Texto: Eneas Barros
Um livro reúne as ideias de dois grandes intelectuais, um crente e um descrente, sobre temas instigantes.
A Catedral de Milão é uma obra monumental, a terceira maior igreja do mundo, que levou 500 anos para ser concluída. As suas obras foram iniciadas na segunda metade do século XIV, para homenagear o nascimento da Virgem Maria, possuindo 157 metros de comprimento por 92 de largura. Em grandiosidade, está atrás apenas da Basílica de São Pedro, no Vaticano, e da Catedral de Sevilha. As obras foram financiadas por doações de tradicionais famílias de Milão, como os Visconti e os Sforza.

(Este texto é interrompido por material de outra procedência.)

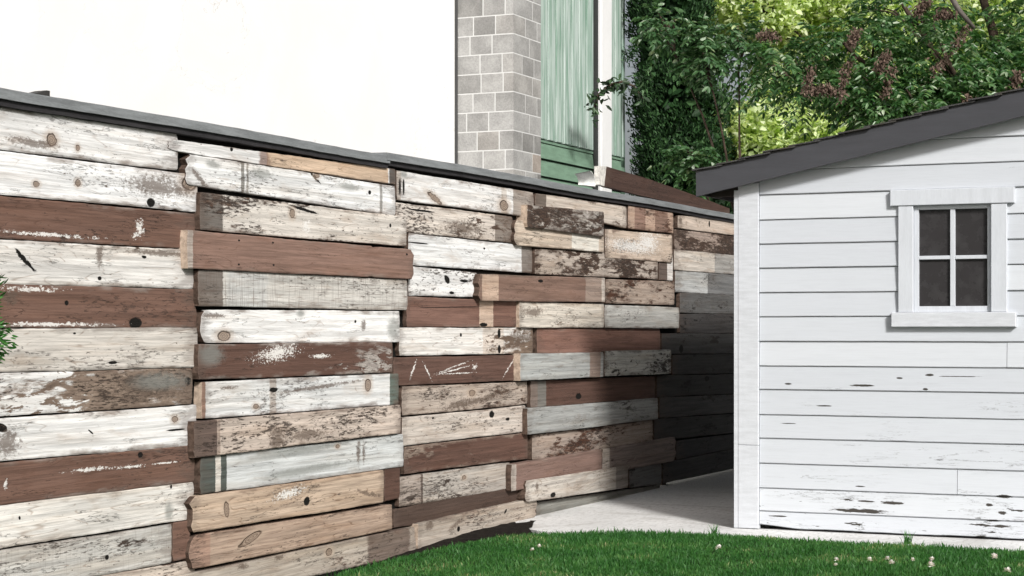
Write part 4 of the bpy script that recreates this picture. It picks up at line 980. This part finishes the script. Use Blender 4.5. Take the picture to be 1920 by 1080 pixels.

Ao contemplar-se o imenso interior gótico do templo, é possível ver ao chão uma lápide em mármore com os seguintes dizeres: “Carlo Maria Martini, 1927 – 2012, cardeal arcebispo de Milão”. Martini foi um grande intelectual do Vaticano, homem desprovido do fanatismo que acomete alguns religiosos, capaz de discutir com serenidade as divergências essenciais entre os que creem e os que não creem, como nesse exemplo a seguir.
Nos idos de 1995, a revista italiana “Liberal” lançou o seu primeiro número abrindo uma discussão epistolar calorosa, que duraria quatro edições trimestrais. A revista convidou o escritor egípcio Umberto Eco e o cardeal Martini para apresentarem suas ideias com total liberdade dialética, sobre temas instigantes como a existência e a invenção de Deus, mulheres e sacerdócio, aborto e engenharia genética. Os convidados trocaram cartas, que foram publicadas em livro no Brasil pela Editora Record (1999), intitulado “Em que creem os que não creem?” (Disponível nas livrarias Nova Aliança e Entrelivros).
No caso específico dos dois intelectuais, um crente e outro descrente, chama a atenção a responsabilidade nas colocações de tão antagônicos pontos de vista, os quais contaram com total liberdade de expressão e mantiveram um elevado nível nos argumentos. Observe, por exemplo, esse apelo de Umberto Eco:
“Procure, Carlo Maria Martini, para o bem da discussão e do confronto em que acredita, aceitar, mesmo que por um só instante, a hipótese de que Deus não exista: que o homem, por um erro desajeitado do acaso, tenha surgido na Terra entregue a sua condição de mortal e, como se não bastasse, condenado a ter consciência disso. Este homem, para encontrar coragem para esperar a morte, tornou-se forçosamente um animal religioso, aspirando construir narrativas capazes de fornecer-lhe uma explicação e um modelo, uma imagem exemplar”.
O cardeal Martini, por sua vez, questiona:
“O que funda a dignidade humana senão o fato de que cada ser humano é uma pessoa aberta a algo de mais alto e maior que ela própria? Tenho, portanto, muita vontade de aprofundar tudo o que possa permitir uma ação comum entre crentes e não-crentes no plano da promoção da pessoa”.
Martini demonstra preocupação com a profundidade dos questionamentos, que exigem uma linguagem nem sempre alcançada pelos leigos. Por sua vez, Umberto Eco responde: “Não se preocupe se alguns dizem que falamos difícil: eles poderiam ter sido encorajados a pensar fácil demais. Que aprendam a pensar difícil, pois nem o mistério, nem a evidência são fáceis”.
Nos últimos meses de sua vida, aos 85 anos de idade e sofrendo do mal de Parkinson, Martini mantinha-se lúcido e preocupado com os rumos da Igreja. Em sua última entrevista, publicada em 1 de setembro de 2012 no jornal Corriere della Sera, ele avalia que a Igreja retrocedeu 200 anos. Disse ele:
“O amor é mais forte do que o sentimento de desconfiança que às vezes eu percebo com relação à Igreja na Europa. Só o amor vence o cansaço”.